There was never a dull moment in any of these addresses; they were truly informative; and at times he called upon his reading of the world's great philosophers for quotations showing the analogy between the grandeur of the material universe and the sublimity of human speculative thought. Throughout there were flashes of humor to relieve the didactic or descriptive and the hearer arose refreshed in mind and spirit to carry away a more exalted opinion of his country's greatness and of the dignity of the moral world.

In politics he was a Democrat of the old school. He felt sympathy with the cause of the common people. He loved simplicity of life and cared nothing for pomp or show. He took many a case for those who could promise little or nothing in the way of fees.

As a lawyer he was distinguished for his ability to separate a law question into its most simple forms. He loved to argue from principle and then proceed to fortify his position with the most pertinent cases. The illustrations he used in argument were mostly taken from homely things. And yet at times he would marshal opposite incidents and illustrations from history, literature or mechanics.

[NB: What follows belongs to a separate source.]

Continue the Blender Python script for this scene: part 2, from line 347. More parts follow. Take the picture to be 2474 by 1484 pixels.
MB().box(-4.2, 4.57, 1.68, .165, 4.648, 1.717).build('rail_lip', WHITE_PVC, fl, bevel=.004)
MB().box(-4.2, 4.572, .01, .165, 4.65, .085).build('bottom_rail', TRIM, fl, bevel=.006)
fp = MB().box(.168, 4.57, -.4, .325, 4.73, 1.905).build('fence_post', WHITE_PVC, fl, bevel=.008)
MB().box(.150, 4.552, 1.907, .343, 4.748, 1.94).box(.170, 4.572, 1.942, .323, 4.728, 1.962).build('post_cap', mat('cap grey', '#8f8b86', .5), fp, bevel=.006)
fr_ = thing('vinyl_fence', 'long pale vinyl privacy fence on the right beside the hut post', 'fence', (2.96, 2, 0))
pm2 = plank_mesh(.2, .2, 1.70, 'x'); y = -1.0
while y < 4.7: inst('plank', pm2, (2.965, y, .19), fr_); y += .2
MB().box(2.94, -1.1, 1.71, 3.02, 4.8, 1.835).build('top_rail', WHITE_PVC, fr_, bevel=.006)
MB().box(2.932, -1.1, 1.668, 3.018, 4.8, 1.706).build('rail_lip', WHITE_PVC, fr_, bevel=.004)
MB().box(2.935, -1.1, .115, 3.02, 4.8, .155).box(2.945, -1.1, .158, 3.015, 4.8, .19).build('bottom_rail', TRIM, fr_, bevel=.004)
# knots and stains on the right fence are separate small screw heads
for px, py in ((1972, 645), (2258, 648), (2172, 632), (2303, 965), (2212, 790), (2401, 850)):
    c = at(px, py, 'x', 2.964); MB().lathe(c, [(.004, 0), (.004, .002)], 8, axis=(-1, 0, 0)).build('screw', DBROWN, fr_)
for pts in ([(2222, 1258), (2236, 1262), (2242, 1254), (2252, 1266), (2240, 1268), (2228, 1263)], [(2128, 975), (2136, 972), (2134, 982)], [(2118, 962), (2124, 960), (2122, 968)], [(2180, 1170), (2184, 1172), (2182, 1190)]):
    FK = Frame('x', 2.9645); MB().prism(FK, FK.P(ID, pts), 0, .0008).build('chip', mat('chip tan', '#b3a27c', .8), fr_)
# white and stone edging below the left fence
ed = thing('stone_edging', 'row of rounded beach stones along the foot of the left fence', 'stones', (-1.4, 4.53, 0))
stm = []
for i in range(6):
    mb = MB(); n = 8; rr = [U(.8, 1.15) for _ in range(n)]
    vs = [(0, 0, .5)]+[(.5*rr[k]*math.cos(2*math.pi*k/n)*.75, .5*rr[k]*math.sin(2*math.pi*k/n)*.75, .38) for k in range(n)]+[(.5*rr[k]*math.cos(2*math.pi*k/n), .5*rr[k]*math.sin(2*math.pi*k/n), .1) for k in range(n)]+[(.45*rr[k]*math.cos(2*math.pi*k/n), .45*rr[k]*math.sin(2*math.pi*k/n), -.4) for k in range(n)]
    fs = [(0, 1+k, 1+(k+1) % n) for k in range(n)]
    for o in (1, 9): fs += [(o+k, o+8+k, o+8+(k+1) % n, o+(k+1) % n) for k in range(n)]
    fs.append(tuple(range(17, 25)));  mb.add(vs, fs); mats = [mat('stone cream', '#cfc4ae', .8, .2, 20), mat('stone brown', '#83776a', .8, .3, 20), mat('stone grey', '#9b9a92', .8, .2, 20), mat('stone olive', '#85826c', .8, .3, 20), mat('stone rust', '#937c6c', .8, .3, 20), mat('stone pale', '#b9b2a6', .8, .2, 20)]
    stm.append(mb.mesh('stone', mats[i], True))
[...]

He showed great skill in his speeches to juries. Dangerous points were minimized or dismissed with a sarcasm that was not too caustic. He dwelt on the strength of his case in strong, simple language and in more than one aspect, so that the jury could not fail to see his position in its most favorable light.

No account of Mr. Bowdle's life would be complete without some reference to his religious trend of thought. That he was profoundly reverent of a supreme power as ruler of the universe, no one who knew him even superficially, could doubt. His nature was one of engaging frankness and he loved to talk of the things that gave him the greatest interest. First among these was his knowledge of the Bible. As a very young man he formed the habit of studying the Scriptures. Although he read widely among the agnostic and atheistic philosophers, such as Spencer and Voltaire, he seemed never to have a doubt of the Christian revelation. He saw in the New Testament the fulfillment of the promises voiced by the great Hebrew prophets Isaiah and Ezekiel.